De vreze des Heren is geen angst voor God - Spr. 9:10a

Els ter Welle • 94 - 2018 • Uitgave: 4
‘Het beginsel van wijsheid is de vreze des Heren’ (Spreuken 9:10a).

Het is jaren geleden dat we een aantal gezinnen hadden uitgenodigd met Kerst. Ik had voor de kinderen leuke knutselwerkjes voorbereid. Nadat we samen kerstliederen hadden gezongen, gingen zij daarmee aan de slag in een andere kamer. Toen ik daar even ging kijken, hoorde ik dat een lief meisje van acht jaar tegen haar jongere zusje zei: “Dat mag je niet zeggen Linda, anders ga je naar de hel.” Het trof me onaangenaam en ik ben het nooit vergeten.

David zegt in Psalm 34: ‘Komt, kinderen, luister naar mij, ik zal jullie de vreze des Heren leren’ (vers 12).
Als koning heeft David een heel druk bestaan en veel zorgen aan zijn hoofd. Toch neemt hij de tijd om de kinderen van zijn volk te onderwijzen. Heeft hij ze angst voor God bijgebracht? Zeker niet. De vreze des Heren is een vrees die je niet angstig maakt. Het is een gezonde vrees, zoals je bang bent voor vuur en bang bent om te vallen.
David is een beroemd musicus, maar hij leert hen niet te spelen op de harp. Hij is een ervaren krijgsman, maar hij leert hen niet te vechten. Hij is een groot staatsman, maar hij leert hen niet hoe je een land moet regeren. Wat hij wel doet: hij onderricht hen in de vreze des Heren! Dát is belangrijker dan al het andere. Als ze dát leren, wordt de weg naar wijsheid en geluk voor hen geopend.

Hoe is dat met u? Hoeveel voorrang krijgt de geestelijke opvoeding in uw gezin? In Deuteronomium 6 zegt Mozes: ‘Deze woorden die ik u heden gebied, moeten in uw hart zijn. U moet ze uw kinderen inprenten’ (vers 6,7).
We kunnen onze kinderen de vreze van de Heer alleen onderwijzen als het geloof in ons eigen leven een zaak van het hart is.

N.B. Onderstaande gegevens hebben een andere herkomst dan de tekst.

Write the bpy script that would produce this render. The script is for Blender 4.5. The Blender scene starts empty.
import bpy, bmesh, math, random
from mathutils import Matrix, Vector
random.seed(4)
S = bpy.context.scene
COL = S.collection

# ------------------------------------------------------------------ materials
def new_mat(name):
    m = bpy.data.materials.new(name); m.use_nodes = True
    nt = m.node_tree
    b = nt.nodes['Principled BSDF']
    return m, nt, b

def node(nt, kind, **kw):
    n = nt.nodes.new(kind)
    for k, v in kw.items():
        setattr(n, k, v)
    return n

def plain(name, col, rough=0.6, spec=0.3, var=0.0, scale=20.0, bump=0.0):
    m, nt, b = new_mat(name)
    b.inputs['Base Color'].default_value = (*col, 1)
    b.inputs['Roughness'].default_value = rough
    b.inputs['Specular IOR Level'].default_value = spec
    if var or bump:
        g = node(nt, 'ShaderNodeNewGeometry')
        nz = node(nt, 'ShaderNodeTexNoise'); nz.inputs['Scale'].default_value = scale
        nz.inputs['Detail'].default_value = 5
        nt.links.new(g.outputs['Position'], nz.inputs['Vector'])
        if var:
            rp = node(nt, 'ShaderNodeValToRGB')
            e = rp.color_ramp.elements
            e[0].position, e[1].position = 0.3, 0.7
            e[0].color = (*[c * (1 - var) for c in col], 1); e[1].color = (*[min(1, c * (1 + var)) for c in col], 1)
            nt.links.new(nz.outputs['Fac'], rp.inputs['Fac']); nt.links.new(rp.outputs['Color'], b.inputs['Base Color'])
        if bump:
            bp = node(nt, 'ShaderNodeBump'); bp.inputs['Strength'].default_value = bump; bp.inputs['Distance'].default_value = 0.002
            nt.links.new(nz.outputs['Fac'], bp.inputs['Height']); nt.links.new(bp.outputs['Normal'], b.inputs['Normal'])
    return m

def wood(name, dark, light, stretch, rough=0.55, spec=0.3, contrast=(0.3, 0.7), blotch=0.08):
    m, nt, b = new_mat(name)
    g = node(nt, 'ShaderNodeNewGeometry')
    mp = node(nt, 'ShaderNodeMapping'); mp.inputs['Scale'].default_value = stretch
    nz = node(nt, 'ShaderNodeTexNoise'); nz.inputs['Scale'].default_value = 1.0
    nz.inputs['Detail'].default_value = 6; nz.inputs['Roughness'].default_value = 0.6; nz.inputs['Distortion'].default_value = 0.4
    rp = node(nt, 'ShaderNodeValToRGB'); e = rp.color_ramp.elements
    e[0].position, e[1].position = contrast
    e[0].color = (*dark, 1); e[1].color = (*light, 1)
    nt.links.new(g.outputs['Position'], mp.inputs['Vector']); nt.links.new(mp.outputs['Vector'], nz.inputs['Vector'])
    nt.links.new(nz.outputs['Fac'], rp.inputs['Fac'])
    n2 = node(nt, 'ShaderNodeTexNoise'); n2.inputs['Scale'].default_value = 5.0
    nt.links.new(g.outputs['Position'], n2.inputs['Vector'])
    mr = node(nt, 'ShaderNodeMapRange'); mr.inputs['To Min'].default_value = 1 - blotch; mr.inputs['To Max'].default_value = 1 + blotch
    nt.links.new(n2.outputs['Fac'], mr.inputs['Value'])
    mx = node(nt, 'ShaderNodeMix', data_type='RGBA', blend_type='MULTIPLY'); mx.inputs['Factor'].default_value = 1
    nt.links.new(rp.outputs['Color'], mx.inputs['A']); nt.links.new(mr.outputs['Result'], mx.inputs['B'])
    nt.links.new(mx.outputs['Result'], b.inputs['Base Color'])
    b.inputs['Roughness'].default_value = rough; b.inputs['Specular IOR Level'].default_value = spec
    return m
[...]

Zien uw kinderen in uw leven dat angst voor God en voor Zijn oordeel wordt uitgesloten als we in Jezus geloven en Hem volgen en dat de straf die wij verdiend hadden op Hém was? Leeft u hen dat voor?
1 Johannes 4 zegt het zo duidelijk en krachtig! ‘Hierin is de liefde bij ons volmaakt geworden, dat wij vrijmoedigheid mogen hebben op de dag van het oordeel. Er is in de liefde geen vrees, maar de volmaakte liefde drijft de vrees uit. De vrees houdt immers straf in, en wie vreest, is niet volmaakt in de liefde’ (vers 17,18).